To say her life changed after that would be an understatement. All she wanted from Brock was an acknowledgment and apology that what he did to her was wrong. But all he acknowledged was that he had been drunk and confused and that Chanel liked what he did.
The battle then was fought in court, where Brock was sentenced to a lenient six months in jail that came to just three when good behavior for every good day was considered. All because Turner was a star athlete and had the reputation of being a gentle soul from his ex-girlfriend and teachers.
Chanel Miller's 7000-word long victim impact statement that was heard in court was posted to Buzz Feed and got 13 million views in a few days. There was a public appeal for recalling the judge who presided the case, but it didn’t happen.
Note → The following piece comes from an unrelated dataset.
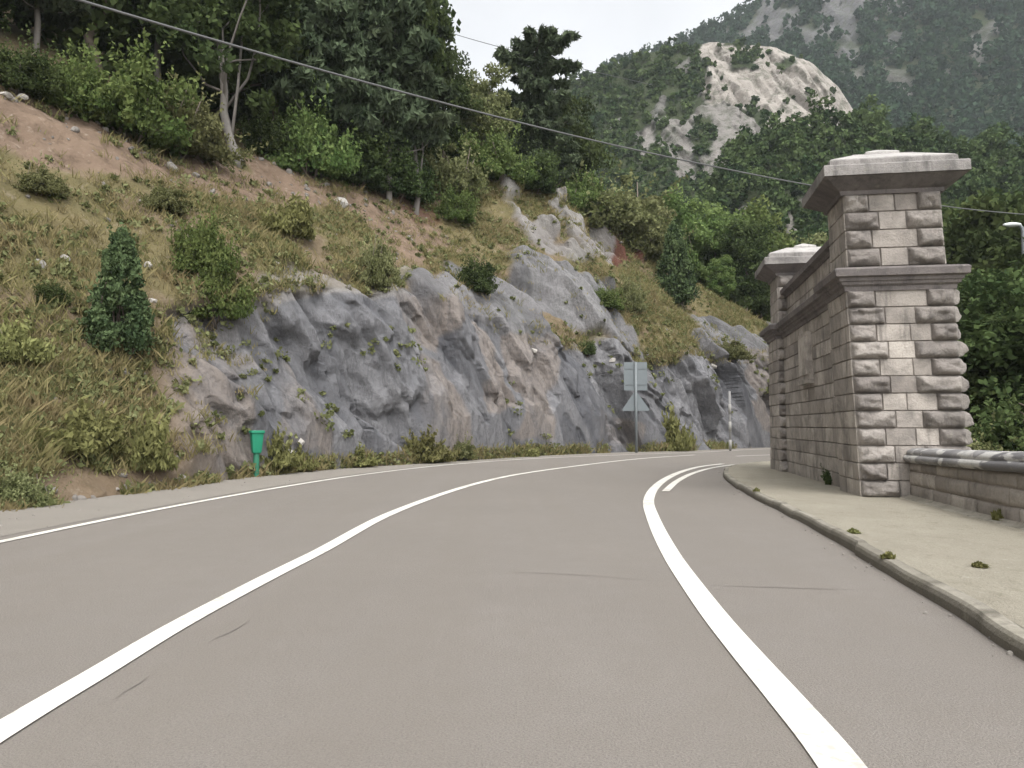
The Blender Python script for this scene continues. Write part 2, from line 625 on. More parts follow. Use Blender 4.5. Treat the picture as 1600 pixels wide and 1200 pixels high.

Chanel became the strong voice in support of all victims who were judged, insulted, humiliated, and silenced for being sexual assault victims. Her statement had America change its age-old laws of sexual abuse. But she too was not without her days of loneliness, guilt, self-harm, and depression.
For months no one except her few close family members knew the name of Brock Turner’s victim. For everyone, she was Emily Doe. Through this book, she decided to face her fears and print her name on her story, Chanel Miller.
Final verdict
I may have turned back a few pages to remind myself of the name of the person who assaulted her, but I’m very sure I will never forget Chanel Miller’s name, ever. That’s the power of this book Know My Name.
- Top Quotes from Educated -
“Most people say developing is linear, but for survivors it is cyclic. People grow up, victims grow around; we strengthen around the place that hurt, become older and fuller, but the vulnerable core is never gone.”
“We don’t fight for our own happy endings. We fight to say you can’t. We fight for accountability. We fight to establish precedent. We fight because we pray we’ll be the last ones to feel this kind of pain.”
“I used to shrink at harsh tones, used to be afraid. Until I learned it takes nothing to be hostile. Nothing. It is easy to be the one yelling, chucking words that burn like coals, neon red, meant to harm. I have learned I am water. The coals sizzle, extinguishing when they reach me. I see how, those fiery coals are just black stones, sinking to the bottom.”
“They seemed angry that I’d made myself vulnerable, more than the fact that he’d acted on my vulnerability.”
“Little girls don’t stay little forever, Kyle Stephens said. They turn into strong women who return to destroy your world.”
“I am a victim, I have no qualms with this word, only with the idea that it is all that I am.”
“This book does not have a happy ending. The happy part is there is no ending, because I'll always find a way to keep going.”
“You are allowed to be cautious but you don’t always have to be afraid.”
“What was unique about this crime, was that the perpetrator could suggest the victim experienced pleasure and people wouldn't bat an eye. There's no such thing as a good stabbing or bad stabbing, consensual murder or nonconsensual murder.”
“We force her to think hard about what this will mean for his life, even though he never considered what his actions would do to her.”
Chanel Miller
Chanel Miller is a writer and artist who received her BA in Literature from the College of Creative Studies at the University of California, Santa Barbara. She lives in San Francisco, California.